__Data extract__:
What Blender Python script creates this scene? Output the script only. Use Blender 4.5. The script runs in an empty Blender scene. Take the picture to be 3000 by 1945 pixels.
* * *
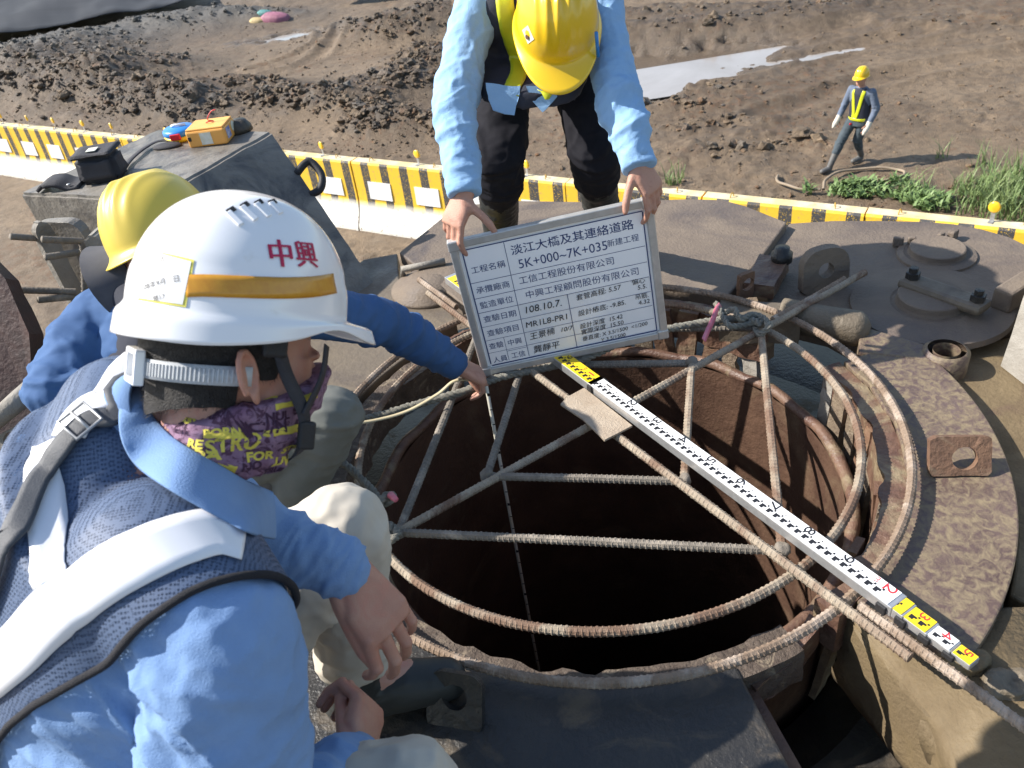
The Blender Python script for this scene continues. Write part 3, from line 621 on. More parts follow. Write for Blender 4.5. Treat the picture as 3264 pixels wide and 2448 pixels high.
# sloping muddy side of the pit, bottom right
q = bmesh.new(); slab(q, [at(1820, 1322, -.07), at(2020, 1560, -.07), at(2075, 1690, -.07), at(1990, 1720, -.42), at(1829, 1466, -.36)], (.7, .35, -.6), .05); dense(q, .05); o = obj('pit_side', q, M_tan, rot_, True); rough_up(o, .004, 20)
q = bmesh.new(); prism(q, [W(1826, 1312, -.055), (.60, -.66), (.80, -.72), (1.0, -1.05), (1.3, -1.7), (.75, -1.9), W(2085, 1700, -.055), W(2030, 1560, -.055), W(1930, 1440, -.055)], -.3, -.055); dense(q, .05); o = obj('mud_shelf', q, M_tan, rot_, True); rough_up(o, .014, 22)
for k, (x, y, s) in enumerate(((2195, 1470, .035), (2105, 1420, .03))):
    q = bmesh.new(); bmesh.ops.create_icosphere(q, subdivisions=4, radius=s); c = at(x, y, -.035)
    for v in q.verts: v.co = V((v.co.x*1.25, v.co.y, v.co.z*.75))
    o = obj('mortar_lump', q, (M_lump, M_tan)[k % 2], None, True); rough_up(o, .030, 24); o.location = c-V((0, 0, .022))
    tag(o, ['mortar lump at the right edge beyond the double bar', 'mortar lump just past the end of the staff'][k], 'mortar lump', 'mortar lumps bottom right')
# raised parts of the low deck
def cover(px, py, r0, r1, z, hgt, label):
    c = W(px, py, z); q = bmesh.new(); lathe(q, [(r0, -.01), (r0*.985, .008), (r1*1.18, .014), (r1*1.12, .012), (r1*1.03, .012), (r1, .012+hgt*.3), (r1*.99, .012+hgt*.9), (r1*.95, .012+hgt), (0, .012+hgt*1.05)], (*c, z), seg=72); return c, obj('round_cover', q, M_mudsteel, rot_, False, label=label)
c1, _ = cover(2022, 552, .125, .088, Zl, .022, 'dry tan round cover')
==
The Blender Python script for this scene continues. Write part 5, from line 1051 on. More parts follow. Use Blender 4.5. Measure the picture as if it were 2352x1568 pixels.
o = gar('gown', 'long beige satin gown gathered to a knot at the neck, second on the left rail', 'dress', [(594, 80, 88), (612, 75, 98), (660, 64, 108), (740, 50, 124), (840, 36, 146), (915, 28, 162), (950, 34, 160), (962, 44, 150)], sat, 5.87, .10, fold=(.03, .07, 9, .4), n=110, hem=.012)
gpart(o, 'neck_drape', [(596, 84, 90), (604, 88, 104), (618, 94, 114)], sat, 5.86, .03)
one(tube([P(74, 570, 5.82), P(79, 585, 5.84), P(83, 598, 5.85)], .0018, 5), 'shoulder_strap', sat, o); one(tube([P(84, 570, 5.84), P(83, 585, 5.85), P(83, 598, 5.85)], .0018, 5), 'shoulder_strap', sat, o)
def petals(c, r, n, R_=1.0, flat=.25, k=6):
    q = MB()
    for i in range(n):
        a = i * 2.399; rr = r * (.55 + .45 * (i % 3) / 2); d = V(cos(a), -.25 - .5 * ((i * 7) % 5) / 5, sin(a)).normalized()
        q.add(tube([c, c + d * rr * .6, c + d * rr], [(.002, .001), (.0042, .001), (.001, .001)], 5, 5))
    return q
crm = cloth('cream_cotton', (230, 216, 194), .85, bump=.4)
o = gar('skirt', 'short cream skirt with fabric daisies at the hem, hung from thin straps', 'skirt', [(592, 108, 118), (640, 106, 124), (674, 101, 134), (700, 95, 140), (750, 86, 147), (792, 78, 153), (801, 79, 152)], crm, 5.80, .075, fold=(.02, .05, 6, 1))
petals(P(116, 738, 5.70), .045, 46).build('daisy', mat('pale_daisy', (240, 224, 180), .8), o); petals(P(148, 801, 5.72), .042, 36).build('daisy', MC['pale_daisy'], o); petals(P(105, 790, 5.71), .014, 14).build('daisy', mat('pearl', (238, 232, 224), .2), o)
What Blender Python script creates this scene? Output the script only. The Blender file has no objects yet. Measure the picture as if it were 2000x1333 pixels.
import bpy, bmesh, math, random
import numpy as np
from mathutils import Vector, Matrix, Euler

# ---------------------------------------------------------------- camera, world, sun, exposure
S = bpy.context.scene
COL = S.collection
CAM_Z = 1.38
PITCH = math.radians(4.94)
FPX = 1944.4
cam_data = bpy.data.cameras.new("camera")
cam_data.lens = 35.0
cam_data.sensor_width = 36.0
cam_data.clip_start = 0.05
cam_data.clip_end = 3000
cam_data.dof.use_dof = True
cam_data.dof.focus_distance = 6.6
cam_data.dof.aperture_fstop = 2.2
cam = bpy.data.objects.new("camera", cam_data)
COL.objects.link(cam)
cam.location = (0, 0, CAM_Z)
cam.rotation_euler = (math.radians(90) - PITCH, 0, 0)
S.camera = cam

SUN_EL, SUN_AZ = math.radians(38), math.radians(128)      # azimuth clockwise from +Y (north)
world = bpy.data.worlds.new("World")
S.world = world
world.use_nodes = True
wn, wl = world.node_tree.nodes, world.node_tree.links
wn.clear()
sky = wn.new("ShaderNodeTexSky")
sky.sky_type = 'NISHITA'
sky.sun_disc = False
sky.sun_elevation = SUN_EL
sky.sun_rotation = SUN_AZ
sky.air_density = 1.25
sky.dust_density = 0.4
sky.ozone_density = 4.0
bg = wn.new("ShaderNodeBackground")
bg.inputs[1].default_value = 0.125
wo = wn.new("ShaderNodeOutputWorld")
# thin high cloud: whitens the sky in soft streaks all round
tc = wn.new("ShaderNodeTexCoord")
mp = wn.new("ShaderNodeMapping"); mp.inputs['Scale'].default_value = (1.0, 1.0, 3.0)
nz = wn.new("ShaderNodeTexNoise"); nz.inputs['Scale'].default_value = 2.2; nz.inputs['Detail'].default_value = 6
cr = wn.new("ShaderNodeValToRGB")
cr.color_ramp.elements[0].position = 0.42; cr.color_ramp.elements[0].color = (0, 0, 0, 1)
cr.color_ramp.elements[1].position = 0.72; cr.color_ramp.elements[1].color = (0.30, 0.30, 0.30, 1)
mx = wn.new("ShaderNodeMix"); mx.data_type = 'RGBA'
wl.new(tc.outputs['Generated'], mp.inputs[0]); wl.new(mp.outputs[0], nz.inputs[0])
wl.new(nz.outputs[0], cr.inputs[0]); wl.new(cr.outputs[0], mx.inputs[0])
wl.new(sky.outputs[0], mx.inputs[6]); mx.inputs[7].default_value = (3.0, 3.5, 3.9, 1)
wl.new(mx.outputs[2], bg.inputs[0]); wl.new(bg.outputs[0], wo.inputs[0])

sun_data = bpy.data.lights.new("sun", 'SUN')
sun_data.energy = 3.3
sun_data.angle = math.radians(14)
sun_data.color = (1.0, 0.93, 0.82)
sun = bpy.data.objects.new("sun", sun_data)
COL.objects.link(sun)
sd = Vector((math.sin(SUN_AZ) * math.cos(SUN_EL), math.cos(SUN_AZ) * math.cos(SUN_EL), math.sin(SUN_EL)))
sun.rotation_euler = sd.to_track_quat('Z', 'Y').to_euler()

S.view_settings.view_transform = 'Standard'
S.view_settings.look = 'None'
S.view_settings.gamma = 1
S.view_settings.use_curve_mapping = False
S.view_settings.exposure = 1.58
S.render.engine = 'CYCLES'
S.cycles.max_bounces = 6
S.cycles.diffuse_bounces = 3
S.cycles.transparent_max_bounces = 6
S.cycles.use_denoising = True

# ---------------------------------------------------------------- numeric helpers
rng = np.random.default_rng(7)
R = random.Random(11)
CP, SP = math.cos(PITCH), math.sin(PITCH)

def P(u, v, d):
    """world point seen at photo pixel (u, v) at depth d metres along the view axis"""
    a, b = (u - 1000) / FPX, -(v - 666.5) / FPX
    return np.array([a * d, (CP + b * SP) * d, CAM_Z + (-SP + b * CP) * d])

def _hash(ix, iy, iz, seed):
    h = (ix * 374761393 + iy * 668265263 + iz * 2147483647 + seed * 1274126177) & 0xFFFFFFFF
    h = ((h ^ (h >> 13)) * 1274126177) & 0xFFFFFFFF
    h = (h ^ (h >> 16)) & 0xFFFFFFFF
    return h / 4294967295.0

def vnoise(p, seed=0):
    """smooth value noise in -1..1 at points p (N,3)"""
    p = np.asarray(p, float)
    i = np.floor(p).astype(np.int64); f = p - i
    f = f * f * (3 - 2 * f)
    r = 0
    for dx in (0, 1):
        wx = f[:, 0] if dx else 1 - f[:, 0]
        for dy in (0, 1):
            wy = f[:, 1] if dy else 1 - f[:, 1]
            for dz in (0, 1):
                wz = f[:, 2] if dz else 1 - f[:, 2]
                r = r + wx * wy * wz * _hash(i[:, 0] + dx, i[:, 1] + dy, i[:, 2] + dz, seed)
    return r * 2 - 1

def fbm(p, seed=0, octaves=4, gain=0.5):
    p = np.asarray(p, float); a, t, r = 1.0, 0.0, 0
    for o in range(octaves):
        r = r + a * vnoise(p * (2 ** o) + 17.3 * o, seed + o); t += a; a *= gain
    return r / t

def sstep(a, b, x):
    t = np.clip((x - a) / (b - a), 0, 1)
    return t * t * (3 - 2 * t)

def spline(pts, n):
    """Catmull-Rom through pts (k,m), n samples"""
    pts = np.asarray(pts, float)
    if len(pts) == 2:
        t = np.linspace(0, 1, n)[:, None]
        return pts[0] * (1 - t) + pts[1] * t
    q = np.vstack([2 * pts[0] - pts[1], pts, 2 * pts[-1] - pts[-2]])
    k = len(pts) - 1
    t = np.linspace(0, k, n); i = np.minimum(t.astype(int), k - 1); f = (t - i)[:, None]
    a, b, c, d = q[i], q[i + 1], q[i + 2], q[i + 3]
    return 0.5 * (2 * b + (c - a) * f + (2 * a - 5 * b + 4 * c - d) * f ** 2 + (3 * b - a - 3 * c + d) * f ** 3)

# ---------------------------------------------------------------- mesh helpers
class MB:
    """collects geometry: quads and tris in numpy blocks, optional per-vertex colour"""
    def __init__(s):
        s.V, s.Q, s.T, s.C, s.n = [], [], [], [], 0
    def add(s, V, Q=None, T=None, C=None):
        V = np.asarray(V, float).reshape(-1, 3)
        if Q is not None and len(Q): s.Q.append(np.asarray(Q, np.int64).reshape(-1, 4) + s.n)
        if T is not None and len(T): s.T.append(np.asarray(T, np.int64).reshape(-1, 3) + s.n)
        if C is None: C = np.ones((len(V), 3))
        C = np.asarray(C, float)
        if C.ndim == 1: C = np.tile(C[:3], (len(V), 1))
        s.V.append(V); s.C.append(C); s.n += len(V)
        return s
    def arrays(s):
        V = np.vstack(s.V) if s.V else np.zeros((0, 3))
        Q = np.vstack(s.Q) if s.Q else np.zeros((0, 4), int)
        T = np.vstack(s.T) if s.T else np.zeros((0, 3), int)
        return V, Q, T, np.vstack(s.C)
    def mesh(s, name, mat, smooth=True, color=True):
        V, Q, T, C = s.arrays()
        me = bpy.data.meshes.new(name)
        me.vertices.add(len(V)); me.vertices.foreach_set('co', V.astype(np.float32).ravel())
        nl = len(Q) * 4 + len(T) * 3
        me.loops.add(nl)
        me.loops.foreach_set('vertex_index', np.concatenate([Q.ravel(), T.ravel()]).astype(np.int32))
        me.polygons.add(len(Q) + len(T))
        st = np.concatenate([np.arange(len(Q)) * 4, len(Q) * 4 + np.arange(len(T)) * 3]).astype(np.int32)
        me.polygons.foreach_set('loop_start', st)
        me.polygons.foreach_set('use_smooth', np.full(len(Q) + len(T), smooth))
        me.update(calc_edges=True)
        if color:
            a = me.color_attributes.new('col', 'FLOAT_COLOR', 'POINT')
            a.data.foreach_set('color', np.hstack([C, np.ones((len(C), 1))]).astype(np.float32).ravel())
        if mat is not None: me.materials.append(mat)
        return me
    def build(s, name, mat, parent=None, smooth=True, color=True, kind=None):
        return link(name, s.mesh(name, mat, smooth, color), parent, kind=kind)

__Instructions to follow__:
Transcribe precisely the lines between the one that contains "were 2000x1333 pixels." and the one that contains "from mathutils import Vector, Matrix, Euler", counting those two lines as part of the range.

__Solved problem__:
What Blender Python script creates this scene? Output the script only. The Blender file has no objects yet. Measure the picture as if it were 2000x1333 pixels.
import bpy, bmesh, math, random
import numpy as np
from mathutils import Vector, Matrix, Euler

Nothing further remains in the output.